Electric Eels and the Smart Grid: Case Study Explores GE’s Open Innovation Challenge

When General Electric launched its “ecomagination” strategy to double its renewable energy business, CEO Jeffrey Immelt pledged $10 billion over five years for clean-tech R&D. The company also took a more unusual step for a traditional Fortune 500: It looked outside, soliciting renewable energy ideas from entrepreneurs and startups.

GE’s $140 million foray into open innovation is examined in a new case study by Adjunct Professor Henry Chesbrough published in the Spring 2012 edition of California Management Review, the school’s quarterly peer-reviewed journal. The case, “GE’s ecomagination Challenge: An Experiment in Open Innovation,” is part of a new case series written by Haas faculty to promote faculty research and the school’s teaching mission. Abbreviated versions of the cases are also published in the Financial Times.

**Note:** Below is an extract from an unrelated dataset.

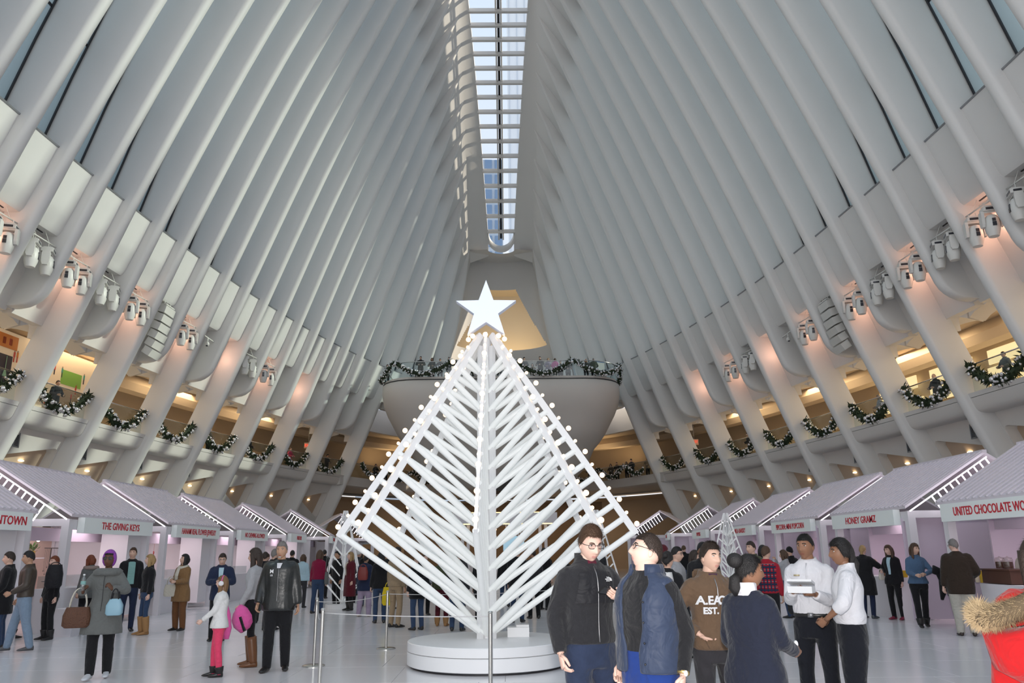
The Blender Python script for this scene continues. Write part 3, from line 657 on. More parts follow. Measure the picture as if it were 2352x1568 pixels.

GE’s ecomagination Challenge grew from the company’s awareness that even with a $37 billion energy business and impressive in-house expertise, it didn’t have a corner on the market for good ideas in the rapidly changing renewable energy sector. Venture capitalists were pouring $2 billion a year into energy startups, including many in GE’s core business area.

Partnering with Kleiner Perkins, RockPort Capital, KPCB, Foundation Capital, Emerald Technology Ventures, and Carbon Trust, GE launched the challenge in July 2010. The company expected just a few hundred entries. Instead, nearly 4,000 entries poured in from 160 countries in the first round, followed by 1,000 more in a second round focused on improvements to the smart grid.

There were a few wacky ones—such as stocking a lake with electric eels and tossing in a power cord—but many held promise. By 2011, GE and its VC partners had invested $140 million in 23 startups, and made one acquisition.

Chesbrough uses the case to show how open innovation is not something that only takes place between companies, but can enable companies to tap into a larger community of innovators. Chesbrough pioneered the concept of open innovation, which holds that companies benefit by using external as well as internal ideas and technologies.